**Directions:** Please give back word for word the lines below, from the first one through the one with "COL = SC.collection".

**Data provided:**
◆ ◆ ◆ ◆ ◆ ◆ ◆

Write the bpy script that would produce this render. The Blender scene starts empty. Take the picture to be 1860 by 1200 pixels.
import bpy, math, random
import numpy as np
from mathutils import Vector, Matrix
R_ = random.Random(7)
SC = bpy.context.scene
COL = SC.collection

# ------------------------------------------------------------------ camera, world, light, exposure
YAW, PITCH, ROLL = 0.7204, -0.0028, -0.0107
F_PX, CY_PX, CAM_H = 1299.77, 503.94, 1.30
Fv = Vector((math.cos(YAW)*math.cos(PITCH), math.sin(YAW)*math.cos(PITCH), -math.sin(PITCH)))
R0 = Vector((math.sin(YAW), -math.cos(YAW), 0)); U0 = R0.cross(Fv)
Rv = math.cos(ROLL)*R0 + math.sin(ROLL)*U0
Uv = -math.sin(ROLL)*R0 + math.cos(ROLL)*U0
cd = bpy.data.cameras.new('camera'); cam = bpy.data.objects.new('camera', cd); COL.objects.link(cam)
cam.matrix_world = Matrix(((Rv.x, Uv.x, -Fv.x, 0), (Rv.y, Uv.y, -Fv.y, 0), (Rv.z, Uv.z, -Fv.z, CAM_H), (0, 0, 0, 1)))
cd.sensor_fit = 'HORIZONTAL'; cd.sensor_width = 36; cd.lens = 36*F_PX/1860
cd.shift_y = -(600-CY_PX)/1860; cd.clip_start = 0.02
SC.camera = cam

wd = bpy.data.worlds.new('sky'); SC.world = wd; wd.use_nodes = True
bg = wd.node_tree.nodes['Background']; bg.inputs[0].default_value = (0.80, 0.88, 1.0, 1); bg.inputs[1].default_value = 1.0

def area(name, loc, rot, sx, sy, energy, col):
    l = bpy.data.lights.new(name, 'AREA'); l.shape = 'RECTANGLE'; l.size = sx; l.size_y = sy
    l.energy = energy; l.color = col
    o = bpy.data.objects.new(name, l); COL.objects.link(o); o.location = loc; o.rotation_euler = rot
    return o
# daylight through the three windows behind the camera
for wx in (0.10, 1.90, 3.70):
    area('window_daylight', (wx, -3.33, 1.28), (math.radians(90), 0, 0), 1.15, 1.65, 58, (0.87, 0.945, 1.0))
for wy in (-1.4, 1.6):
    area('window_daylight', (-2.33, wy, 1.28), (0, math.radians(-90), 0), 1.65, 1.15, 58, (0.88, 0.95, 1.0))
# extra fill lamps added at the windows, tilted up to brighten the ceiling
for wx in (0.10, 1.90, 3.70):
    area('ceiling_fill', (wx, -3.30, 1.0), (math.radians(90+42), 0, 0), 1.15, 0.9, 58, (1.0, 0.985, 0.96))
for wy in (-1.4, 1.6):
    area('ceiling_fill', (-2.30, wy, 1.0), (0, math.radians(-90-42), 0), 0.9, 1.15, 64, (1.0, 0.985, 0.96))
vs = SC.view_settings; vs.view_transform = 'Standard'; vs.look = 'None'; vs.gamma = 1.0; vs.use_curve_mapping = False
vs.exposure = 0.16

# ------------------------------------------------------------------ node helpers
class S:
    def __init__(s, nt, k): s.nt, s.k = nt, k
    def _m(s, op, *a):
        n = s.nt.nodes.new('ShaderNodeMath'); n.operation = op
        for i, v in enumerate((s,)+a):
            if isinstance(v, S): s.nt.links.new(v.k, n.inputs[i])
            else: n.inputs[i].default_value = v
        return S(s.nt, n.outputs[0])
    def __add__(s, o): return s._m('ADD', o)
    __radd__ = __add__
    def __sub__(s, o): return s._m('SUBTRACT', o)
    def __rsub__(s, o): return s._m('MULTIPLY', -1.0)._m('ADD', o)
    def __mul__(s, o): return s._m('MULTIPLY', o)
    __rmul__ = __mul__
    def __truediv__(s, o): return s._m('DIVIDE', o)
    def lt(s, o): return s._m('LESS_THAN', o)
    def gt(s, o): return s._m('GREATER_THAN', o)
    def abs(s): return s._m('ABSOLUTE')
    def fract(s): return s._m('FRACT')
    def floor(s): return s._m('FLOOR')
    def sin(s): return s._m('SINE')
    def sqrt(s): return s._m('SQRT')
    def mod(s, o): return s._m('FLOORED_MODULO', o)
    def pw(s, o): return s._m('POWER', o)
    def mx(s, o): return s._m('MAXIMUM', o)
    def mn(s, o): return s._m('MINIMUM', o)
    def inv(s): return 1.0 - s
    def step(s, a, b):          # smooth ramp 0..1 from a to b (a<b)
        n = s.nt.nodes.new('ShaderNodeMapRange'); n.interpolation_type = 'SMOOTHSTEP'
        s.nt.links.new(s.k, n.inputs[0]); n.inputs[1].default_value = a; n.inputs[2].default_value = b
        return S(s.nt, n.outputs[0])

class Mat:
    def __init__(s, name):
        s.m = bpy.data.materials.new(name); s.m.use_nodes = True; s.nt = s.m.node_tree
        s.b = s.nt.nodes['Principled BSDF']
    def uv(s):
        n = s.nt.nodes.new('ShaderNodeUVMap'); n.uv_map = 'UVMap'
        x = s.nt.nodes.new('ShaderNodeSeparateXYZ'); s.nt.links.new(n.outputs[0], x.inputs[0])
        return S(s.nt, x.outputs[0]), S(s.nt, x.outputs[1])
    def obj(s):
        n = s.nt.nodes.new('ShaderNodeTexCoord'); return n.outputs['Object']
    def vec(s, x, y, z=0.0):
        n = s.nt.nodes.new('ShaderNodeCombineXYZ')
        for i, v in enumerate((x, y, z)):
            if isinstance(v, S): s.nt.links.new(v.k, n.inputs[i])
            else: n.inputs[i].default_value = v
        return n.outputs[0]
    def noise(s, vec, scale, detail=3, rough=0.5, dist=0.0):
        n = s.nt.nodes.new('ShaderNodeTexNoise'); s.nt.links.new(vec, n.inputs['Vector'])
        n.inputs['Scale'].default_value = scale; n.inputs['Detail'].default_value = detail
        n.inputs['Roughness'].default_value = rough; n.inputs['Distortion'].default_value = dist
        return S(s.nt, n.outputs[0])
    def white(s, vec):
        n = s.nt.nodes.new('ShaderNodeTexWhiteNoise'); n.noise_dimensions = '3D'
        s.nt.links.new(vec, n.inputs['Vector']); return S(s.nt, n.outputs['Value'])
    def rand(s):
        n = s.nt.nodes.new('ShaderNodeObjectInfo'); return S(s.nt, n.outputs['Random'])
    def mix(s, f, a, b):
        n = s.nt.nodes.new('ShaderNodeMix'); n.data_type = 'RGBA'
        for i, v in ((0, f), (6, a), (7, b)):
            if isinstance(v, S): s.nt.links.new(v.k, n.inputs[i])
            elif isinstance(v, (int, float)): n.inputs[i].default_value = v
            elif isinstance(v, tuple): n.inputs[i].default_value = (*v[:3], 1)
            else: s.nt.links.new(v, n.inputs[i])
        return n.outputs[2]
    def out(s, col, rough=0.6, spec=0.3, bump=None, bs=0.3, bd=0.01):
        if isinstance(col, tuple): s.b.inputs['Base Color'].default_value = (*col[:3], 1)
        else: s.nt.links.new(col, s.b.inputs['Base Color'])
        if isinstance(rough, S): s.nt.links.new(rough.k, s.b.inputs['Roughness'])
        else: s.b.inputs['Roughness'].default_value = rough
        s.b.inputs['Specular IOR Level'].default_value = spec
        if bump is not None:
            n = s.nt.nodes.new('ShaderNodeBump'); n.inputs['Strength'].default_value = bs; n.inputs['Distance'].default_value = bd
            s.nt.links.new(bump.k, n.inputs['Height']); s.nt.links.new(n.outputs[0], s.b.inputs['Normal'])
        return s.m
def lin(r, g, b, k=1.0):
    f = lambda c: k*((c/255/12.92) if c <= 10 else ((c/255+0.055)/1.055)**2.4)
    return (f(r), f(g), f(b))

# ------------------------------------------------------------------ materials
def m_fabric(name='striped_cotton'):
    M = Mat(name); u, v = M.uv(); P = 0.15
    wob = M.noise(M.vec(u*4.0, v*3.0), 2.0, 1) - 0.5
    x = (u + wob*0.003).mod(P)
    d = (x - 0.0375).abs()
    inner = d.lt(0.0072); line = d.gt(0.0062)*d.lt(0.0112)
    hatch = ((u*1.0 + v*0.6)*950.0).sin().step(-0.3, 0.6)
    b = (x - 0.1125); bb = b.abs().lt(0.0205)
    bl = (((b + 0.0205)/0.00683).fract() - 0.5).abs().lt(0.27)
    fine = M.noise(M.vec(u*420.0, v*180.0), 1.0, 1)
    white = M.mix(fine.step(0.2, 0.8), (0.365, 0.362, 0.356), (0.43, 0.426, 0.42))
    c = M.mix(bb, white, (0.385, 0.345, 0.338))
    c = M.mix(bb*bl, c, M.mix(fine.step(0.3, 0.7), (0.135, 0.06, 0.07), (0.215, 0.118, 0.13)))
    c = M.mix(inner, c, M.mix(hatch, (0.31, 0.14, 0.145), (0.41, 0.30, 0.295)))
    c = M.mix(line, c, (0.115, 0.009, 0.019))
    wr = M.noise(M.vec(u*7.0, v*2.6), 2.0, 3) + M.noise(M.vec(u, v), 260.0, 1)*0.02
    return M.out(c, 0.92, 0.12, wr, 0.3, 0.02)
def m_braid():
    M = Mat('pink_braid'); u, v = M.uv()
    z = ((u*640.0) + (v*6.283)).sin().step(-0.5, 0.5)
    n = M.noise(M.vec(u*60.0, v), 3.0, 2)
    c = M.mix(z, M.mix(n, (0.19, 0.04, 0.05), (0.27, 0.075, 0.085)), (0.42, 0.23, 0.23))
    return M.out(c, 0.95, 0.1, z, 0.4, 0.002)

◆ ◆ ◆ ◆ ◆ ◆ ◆

**Complete response:**
Write the bpy script that would produce this render. The Blender scene starts empty. Take the picture to be 1860 by 1200 pixels.
import bpy, math, random
import numpy as np
from mathutils import Vector, Matrix
R_ = random.Random(7)
SC = bpy.context.scene
COL = SC.collection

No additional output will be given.